# The request:
Pictures are not part of the copy. Retype the lines from the first one through the line that contains "rad = math.radians".

....

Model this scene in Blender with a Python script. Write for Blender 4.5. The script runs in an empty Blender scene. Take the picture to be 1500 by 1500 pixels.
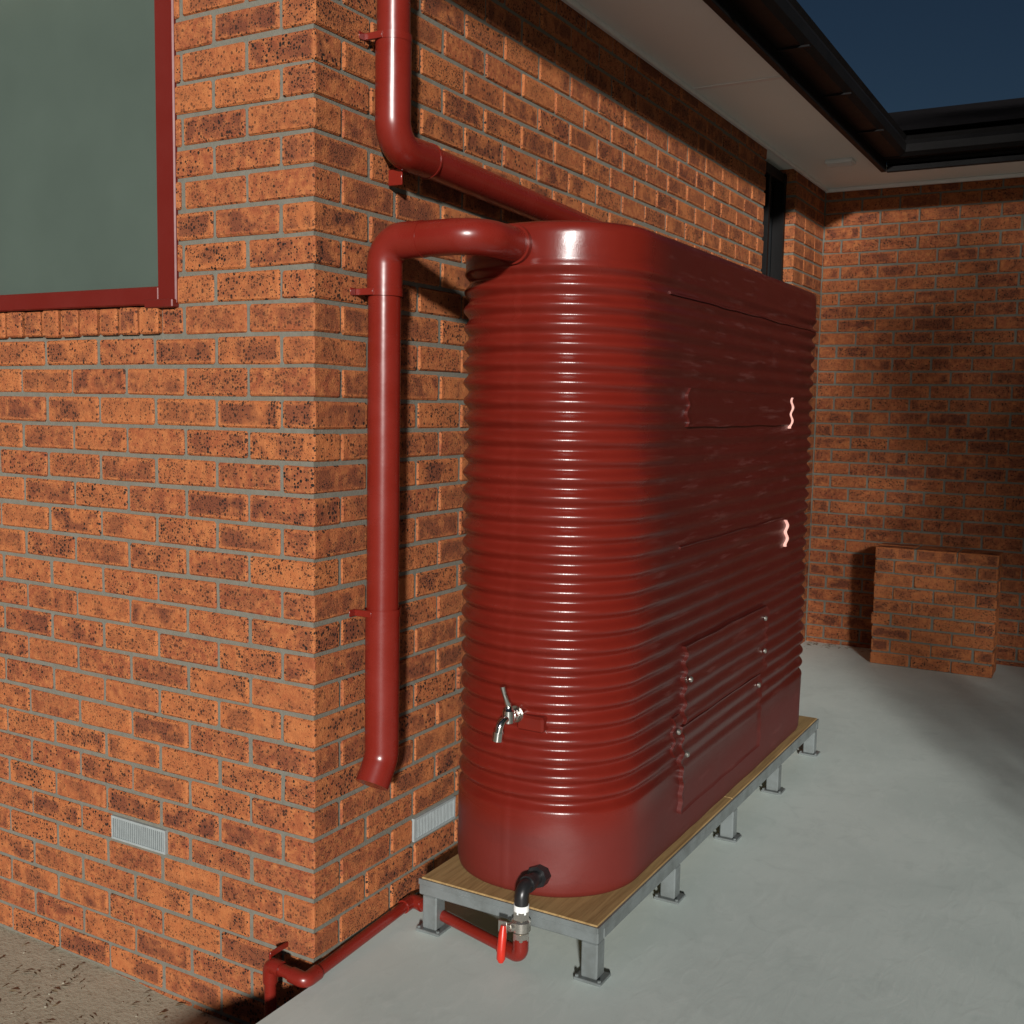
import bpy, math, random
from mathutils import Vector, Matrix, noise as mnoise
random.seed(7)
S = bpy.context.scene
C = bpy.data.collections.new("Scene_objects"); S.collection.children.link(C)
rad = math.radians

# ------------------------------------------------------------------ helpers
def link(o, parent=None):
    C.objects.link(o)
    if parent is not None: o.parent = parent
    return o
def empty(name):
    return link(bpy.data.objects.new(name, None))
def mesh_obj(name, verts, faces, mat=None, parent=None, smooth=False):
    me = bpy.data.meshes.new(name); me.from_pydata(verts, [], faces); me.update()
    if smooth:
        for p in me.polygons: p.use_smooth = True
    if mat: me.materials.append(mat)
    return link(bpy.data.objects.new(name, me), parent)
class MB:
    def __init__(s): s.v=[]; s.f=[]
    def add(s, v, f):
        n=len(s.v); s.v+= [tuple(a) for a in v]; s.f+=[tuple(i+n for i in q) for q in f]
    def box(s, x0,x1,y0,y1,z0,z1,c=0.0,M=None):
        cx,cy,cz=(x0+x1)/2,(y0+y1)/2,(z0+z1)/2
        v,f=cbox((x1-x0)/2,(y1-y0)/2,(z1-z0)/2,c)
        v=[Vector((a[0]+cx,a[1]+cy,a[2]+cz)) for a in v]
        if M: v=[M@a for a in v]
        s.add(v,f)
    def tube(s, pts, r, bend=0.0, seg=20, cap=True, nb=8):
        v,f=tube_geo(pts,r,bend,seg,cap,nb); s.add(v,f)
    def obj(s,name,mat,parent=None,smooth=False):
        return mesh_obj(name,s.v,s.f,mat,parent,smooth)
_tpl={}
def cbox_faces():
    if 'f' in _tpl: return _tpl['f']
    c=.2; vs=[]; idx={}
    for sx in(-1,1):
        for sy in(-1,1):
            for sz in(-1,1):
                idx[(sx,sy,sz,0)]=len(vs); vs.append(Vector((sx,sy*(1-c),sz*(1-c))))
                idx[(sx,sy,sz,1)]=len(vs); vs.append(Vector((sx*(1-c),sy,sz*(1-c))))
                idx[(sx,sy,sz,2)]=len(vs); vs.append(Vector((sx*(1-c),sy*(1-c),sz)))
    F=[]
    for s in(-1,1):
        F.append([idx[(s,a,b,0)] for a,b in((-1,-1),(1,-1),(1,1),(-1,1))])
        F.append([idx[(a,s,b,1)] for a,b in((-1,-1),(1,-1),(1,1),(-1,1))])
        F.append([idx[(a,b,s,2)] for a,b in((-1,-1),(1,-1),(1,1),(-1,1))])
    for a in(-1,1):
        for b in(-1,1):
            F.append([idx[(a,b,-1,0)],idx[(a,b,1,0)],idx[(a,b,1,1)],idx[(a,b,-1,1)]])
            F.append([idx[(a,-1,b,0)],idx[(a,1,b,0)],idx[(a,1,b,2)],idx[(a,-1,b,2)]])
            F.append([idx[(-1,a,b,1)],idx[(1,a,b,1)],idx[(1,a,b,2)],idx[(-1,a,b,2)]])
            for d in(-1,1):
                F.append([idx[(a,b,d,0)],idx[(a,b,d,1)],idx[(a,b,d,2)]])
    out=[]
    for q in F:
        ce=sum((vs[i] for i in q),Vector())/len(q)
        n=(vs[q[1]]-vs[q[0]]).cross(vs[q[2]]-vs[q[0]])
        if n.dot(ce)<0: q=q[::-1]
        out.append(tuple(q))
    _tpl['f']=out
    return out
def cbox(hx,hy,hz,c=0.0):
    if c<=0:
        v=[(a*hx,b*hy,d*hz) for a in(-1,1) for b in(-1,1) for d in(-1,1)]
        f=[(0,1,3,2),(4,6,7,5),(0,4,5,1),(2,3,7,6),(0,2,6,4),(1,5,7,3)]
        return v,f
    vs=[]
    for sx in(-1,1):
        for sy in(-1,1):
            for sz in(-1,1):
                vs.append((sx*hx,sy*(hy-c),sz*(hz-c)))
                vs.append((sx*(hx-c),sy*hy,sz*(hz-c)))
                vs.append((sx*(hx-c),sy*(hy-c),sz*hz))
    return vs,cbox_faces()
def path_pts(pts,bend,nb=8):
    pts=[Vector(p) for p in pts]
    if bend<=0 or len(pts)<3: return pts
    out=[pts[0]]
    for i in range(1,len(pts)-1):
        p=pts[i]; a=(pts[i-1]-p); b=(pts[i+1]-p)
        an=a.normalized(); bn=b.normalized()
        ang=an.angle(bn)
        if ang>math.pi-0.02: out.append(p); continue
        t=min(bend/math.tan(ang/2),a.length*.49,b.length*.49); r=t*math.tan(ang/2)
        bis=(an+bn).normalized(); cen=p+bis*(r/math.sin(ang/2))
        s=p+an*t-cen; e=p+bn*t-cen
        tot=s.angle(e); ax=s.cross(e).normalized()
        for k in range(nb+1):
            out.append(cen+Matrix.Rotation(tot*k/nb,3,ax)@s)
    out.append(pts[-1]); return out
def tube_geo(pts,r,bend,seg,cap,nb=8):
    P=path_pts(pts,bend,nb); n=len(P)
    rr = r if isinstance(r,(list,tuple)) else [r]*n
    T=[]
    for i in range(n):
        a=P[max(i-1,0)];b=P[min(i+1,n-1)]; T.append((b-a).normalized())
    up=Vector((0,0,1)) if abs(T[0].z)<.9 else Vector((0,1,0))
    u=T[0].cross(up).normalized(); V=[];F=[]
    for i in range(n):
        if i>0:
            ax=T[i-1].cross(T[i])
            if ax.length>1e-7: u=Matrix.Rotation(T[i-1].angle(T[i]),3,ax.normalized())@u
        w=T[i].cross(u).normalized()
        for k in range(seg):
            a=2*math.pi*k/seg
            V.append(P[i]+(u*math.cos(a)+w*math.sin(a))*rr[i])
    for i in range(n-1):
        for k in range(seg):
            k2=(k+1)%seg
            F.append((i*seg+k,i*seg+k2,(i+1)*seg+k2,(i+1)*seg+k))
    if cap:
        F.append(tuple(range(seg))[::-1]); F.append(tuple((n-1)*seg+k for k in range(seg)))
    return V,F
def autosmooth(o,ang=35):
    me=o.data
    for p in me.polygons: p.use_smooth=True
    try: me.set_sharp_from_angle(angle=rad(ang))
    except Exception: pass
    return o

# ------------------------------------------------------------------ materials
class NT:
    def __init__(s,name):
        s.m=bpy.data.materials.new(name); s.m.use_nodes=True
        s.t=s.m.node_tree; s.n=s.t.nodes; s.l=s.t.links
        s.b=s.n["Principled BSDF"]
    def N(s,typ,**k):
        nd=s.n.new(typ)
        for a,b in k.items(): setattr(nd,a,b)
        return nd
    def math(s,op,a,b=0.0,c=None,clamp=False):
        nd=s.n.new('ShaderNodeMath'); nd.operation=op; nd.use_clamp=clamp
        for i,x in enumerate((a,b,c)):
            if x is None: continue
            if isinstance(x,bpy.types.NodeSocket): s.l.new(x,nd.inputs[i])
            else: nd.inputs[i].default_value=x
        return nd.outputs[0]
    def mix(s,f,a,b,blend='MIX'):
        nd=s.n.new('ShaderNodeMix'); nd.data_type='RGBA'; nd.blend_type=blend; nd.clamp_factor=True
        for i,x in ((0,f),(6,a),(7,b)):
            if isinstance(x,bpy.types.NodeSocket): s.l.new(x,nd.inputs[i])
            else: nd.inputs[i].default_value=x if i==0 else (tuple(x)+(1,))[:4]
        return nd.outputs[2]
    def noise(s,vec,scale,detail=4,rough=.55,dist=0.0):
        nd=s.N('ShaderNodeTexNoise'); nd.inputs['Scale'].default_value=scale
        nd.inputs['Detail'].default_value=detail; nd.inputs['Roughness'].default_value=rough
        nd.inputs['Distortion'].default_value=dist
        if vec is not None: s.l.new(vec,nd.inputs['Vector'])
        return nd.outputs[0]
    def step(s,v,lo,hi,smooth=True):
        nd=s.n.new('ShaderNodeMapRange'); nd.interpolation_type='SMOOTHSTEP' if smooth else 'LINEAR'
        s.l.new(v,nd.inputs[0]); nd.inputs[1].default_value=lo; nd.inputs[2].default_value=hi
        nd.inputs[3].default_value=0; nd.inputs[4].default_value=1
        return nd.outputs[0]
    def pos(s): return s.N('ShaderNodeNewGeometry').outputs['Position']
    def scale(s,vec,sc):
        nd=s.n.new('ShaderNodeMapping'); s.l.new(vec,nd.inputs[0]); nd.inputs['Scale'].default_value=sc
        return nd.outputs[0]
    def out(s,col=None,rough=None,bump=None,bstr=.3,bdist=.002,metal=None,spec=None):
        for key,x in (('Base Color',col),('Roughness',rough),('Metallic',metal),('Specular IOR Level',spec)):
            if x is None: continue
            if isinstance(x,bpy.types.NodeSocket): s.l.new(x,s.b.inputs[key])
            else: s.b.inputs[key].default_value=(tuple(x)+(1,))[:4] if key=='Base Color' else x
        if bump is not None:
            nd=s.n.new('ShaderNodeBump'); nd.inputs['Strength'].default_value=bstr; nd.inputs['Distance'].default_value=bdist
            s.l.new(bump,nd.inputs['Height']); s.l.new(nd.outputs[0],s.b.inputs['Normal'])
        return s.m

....

# Solution to this exercise:
Model this scene in Blender with a Python script. Write for Blender 4.5. The script runs in an empty Blender scene. Take the picture to be 1500 by 1500 pixels.
import bpy, math, random
from mathutils import Vector, Matrix, noise as mnoise
random.seed(7)
S = bpy.context.scene
C = bpy.data.collections.new("Scene_objects"); S.collection.children.link(C)
rad = math.radians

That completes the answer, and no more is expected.